One of the challenges of digital marketing is to find a balance between efficient use of advertising budgets and achieving optimal results. The key items that affect the success of ad campaigns are the Google Ads spending limits. These limits determine the maximum amount you are willing to invest in Google Ads campaigns. As such, they have a major impact on achieving your business goals and return on investment. In this article, we’ll take a closer look and define the impact of Google Ads “spend” limits on your funds.
In general, google defines spend limits into 2 categories:
- daily spend limit
- monthly spend limit
Daily spending limit
The Google Ads daily spending limit is the maximum amount you are prepared to invest in campaigns in a single day. This limit ensures that your ads are only shown until they reach the specified daily limit.

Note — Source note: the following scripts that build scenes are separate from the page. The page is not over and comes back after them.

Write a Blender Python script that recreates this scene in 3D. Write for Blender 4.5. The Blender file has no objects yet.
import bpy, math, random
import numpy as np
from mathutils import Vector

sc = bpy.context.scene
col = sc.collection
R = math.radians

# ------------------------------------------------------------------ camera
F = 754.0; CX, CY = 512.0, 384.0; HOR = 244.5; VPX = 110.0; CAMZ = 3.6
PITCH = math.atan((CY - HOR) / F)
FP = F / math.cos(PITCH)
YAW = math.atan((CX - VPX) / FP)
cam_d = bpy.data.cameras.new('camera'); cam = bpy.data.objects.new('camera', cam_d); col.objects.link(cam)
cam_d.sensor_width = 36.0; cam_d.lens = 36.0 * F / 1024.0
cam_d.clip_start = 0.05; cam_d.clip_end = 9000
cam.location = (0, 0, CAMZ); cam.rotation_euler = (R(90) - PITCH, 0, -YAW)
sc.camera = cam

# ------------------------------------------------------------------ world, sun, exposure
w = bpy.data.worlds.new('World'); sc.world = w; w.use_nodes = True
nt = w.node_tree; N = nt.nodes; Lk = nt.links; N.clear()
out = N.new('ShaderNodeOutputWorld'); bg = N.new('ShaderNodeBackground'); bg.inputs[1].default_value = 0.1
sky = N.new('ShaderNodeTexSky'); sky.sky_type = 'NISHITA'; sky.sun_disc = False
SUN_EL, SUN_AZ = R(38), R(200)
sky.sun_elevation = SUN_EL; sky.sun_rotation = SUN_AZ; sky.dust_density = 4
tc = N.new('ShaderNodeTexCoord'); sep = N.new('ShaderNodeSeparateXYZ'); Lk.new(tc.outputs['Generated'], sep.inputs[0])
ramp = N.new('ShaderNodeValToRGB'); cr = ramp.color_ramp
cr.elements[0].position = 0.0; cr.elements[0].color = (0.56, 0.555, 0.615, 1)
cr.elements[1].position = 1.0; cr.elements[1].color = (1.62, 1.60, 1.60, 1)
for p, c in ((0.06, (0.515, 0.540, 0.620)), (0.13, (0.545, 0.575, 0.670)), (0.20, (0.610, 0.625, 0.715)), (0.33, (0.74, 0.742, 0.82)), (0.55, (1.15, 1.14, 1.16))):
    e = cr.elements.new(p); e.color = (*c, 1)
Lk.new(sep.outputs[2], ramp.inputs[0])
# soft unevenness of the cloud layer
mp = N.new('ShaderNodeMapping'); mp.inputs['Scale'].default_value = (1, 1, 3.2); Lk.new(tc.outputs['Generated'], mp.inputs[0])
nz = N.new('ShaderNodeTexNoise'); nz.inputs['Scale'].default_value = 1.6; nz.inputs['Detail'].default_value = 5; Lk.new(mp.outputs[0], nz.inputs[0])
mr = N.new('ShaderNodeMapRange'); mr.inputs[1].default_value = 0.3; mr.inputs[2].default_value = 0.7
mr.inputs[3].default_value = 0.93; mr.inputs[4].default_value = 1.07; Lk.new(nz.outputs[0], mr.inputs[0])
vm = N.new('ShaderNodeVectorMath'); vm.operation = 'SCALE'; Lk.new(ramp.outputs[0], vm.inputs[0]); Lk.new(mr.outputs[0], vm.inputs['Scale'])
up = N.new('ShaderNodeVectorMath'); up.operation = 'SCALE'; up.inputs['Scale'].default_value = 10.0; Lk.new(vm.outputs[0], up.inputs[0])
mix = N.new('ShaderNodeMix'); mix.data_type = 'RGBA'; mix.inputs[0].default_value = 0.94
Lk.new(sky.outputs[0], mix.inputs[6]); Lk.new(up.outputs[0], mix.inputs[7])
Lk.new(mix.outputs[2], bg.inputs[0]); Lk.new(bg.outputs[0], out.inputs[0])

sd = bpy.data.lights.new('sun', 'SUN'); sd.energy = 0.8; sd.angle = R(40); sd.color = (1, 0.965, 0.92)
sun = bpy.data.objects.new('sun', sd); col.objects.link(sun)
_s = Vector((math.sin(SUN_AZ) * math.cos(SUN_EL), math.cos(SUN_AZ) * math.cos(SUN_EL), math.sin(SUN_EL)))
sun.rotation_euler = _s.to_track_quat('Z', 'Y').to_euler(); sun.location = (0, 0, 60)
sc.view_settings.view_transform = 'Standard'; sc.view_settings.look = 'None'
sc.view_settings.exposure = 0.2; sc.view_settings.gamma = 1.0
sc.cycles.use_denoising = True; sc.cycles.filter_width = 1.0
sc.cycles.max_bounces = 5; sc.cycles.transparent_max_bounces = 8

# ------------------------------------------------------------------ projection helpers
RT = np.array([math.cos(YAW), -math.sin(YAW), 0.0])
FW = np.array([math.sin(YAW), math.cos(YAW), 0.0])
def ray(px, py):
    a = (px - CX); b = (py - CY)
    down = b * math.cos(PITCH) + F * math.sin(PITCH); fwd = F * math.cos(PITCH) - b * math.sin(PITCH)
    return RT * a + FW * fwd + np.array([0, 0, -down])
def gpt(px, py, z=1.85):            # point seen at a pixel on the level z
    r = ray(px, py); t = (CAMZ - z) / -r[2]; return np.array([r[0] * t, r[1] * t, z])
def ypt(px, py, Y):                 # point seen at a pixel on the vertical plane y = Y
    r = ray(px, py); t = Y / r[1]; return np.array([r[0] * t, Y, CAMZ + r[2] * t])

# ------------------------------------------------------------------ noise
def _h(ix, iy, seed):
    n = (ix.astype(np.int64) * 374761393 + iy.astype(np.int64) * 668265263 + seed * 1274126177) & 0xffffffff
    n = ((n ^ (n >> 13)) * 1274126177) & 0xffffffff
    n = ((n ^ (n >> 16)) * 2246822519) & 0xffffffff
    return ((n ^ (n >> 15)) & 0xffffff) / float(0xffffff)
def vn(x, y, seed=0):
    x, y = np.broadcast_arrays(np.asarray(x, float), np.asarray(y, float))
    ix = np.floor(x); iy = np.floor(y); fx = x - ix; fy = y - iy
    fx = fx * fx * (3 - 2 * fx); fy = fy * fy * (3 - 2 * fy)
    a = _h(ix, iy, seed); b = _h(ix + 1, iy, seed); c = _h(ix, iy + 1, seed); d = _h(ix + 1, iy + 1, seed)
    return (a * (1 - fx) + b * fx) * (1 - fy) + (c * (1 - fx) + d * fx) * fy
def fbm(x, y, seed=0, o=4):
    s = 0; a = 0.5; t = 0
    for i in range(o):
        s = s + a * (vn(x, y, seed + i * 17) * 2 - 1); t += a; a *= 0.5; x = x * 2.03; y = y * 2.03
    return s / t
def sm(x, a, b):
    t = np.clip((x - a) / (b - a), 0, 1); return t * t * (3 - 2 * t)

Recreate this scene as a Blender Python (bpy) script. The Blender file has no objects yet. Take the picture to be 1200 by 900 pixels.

Most campaigns have a daily spending limit set at twice the average daily budget. This means that on some days, your campaign may spend 2 times more than the average amount you invest daily. (It is this fluctuation in price that is therefore reflected in the fluctuation in traffic to your store.)
Monthly spending limit
On the other hand, the monthly spending limit in Google Ads represents the total maximum amount you’re prepared to invest in ad campaigns in a month. This limit is important for long-term planning and cost control. The calculation of the monthly spending budget is obtained by multiplying the set average daily budget by the number of days in the month. (Of course, if you ran campaigns during a calendar month, only the days when the campaigns were active would be taken into account.)
Exceeding the limit
In some situations, the cost of advertising may exceed the spending limits. This means that even if Google stops showing your ad once your daily budget is full, it’s still possible that it will receive a certain number of clicks. This happens only rarely, but it happens nonetheless. However, it is important to say that you never pay anything extra. At the end of the month, the amount you spend on an average day will match your average daily budget.
So how does it work?
The key is understanding the difference in between the amount you are billed and the amount that represents the cost of advertising. The cost per ad amount includes the cost of all the impressions and clicks that you have achieved within the campaign. The invoiced amount represents the amount you have to pay.
Example:
- The amount of 17€ represents the total cost of advertising for one particular day.
- The amount of 16€ represents the price you will be invoiced.
This means that the difference between the cost of the ad and the limit you set will be reimbursed by Google itself. Whether it’s a case of daily or monthly spending limits, you NEVER PAY ANYTHING MORE.
Conclusion
Google Ads, by setting “spend” limits, ensures that you achieve optimal campaign results given your financial spend in advertising. However, you should never forget the importance of regularly analysing and adjusting these limits in line with the evolution of your campaigns to maintain the success of your digital marketing activities.